Fuego amigo

El libre albedrío del voto

 

La más sutil de las trampas de los sistemas democráticos es el habernos convencido de que los ciudadanos tenemos el derecho a elegir en libertad a nuestros representantes políticos. Bueno, eso cuando el poder y las grandes decisiones económicas que lo modelan todavía estaban en manos de los políticos y no en el de esos famosos mercados financieros que hasta pueden exigir el cambio en la Constitución de países soberanos.

 

Claro que la contrapartida a la falta de libertad para elegir a nuestros representantes es todavía peor. Es la que abre la puerta a las dictaduras o a la aristocracia, es decir, "el gobierno de los mejores", de los que se creen los mejores según su propio baremo, los que, ya en democracia, añoraban el llamado "voto de calidad" de la aristocracia cultural, un voto al que querrían asignarle el doble o el triple de valor que al del analfabeto.

 

Y digo lo de la aparente libertad democrática porque el ruido mediático y la acumulación de los mensajes y su capacidad subliminal de manipulación es tal que uno ya no sabe si lo que piensa es de su propiedad intelectual o se lo han cocinado en alguna fábrica de pensamiento.

 

Es la teoría del libre albedrío, esa trampa que sostiene, sobre todo, el edificio de las religiones, y sin cuya existencia los dioses pasarían a ser unos sádicos por dar vida a criaturas a las que saben que tendrán que condenar luego eternamente.

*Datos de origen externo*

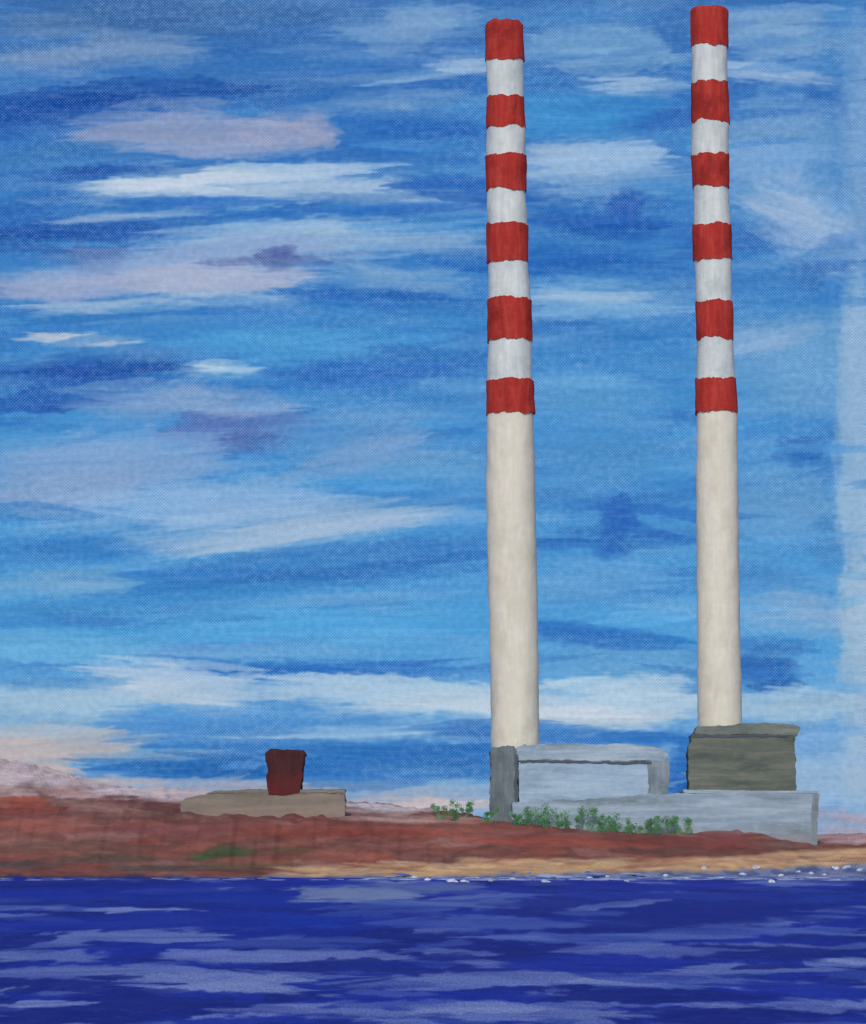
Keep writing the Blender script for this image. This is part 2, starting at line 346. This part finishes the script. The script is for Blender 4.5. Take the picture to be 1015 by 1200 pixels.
for i in range(620):
    x=rn.uniform(-160,1180); y=rn.uniform(850,1024); c=rn.choice(pal)
    if x<230 and y<936: c=rn.choice([(190,164,160),(204,184,182),(180,150,144),(208,192,192)])  # pale strokes of the painted hilltop haze
    elif y<930: continue
    C.stroke(x,y,rn.uniform(14,80),rn.uniform(2.5,8),math.radians(rn.gauss(2,4)),c,rn.uniform(.35,.8),rn.uniform(-.8,.8),rn.uniform(0,400),.5,rn.uniform(.1,.5))
GL=[(10,862,120,14,4,(206,192,194),.9),(60,882,100,10,8,(206,190,190),.9),(100,904,80,9,12,(204,186,186),.9),(20,902,80,9,8,(200,178,174),.8),(8,938,50,8,4,(160,84,68),.9),(60,926,60,7,10,(180,142,134),.8),(24,949,60,6,0,(148,74,62),.7),  # palest entries thicken the haze painted along the hill crest
(150,918,110,10,6,(206,188,188),.9),(215,932,100,8,2,(190,170,168),.9),(120,946,70,7,4,(150,110,104),.8),(300,938,120,6,0,(176,160,158),.8),(455,947,80,9,-2,(204,188,186),.95),(470,959,120,6,3,(172,140,132),.8),(420,940,60,7,0,(200,188,188),.9),(540,958,60,6,4,(160,122,110),.7),
(50,968,110,10,0,(146,86,76),.7),(200,972,150,8,0,(124,76,76),.8),(60,992,120,9,0,(104,74,66),.7),(400,975,180,9,0,(130,70,62),.8),(640,985,180,7,2,(142,76,66),.9),(800,988,120,7,2,(124,68,64),.9),(845,978,50,6,2,(124,74,74),.9),(845,974,60,4,2,(138,104,108),.8),(560,972,80,6,4,(138,84,74),.7),(1000,982,60,7,-3,(186,152,152),.9),(1060,980,80,6,-3,(176,140,138),.9),
(275,999,46,9,0,(64,76,52),.9),(245,1003,26,5,0,(60,80,52),.7),(345,996,40,5,0,(92,72,54),.6),(130,1006,110,6,0,(92,74,66),.8),(40,1012,80,6,0,(80,68,68),.8),(180,986,30,4,0,(120,66,60),.7),(220,1016,120,4,0,(84,76,72),.8),(300,1012,90,4,0,(104,84,64),.7)]
for (x,y,hw,hh,r,c,op) in GL:
    for k in range(5):
        C.stroke(x+rn.uniform(-.3,.3)*hw*(k>0),y+rn.uniform(-.5,.5)*hh*(k>0),hw*(1.15 if k==0 else rn.uniform(.4,.8)),hh*(1.2 if k==0 else rn.uniform(.3,.6)),math.radians(r),np.array(c)+rn.uniform(-8,8),op*.7,rn.uniform(-.4,.4),rn.uniform(0,400),.7 if k==0 else .4,.2)
w1=(fbm(PX/70+4,PY*0+2,3)-.5)*8
top=np.interp(PX,[-100,260,330,380,440,600,800,900,1015,1200],[1040,1034,1020,1014,1010,1008,1004,1001,991,990])+w1+(fbm(PX/25,PY/4,2)-.5)*6
bot=np.interp(PX,[-100,200,400,560,700,850,1015,1200],[1026,1025,1025,1024,1022,1019,1012,1011])+(fbm(PX/22+8,PY*0,3)-.5)*8
ms=sst(-3.0,4.0,PY-top); sa=sst(.35,.65,fbm(PX/35+3,PY/4,3))[:,None]
sc_=np.array((190,154,114.))*sa+np.array((166,130,104.))*(1-sa)
C.c[:]=C.c*(1-ms[:,None])+sc_*ms[:,None]
for i in range(90):
    x=rn.uniform(350,1080); y=np.interp(x,[330,600,900,1015],[1018,1015,1010,1001])+rn.gauss(0,4)
    C.stroke(x,y,rn.uniform(14,60),rn.uniform(1.4,3.2),math.radians(rn.gauss(1,3)),rn.choice([(198,162,122),(154,112,94),(180,140,100),(174,146,122),(144,98,82)]),rn.uniform(.4,.8),0,rn.uniform(0,400),.5,.3)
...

De no ser por esa trampa filosófica, los seres humanos no seríamos responsables de nuestros actos y, por lo tanto, los dioses no podrían condenarnos por ello.

 

Y sin embargo, ya veis, el 20 N vamos a ejercer nuestro libre albedrío, a pesar de que el dios de la democracia conoce previamente que va a crear una criatura defectuosa. Están locos los dioses.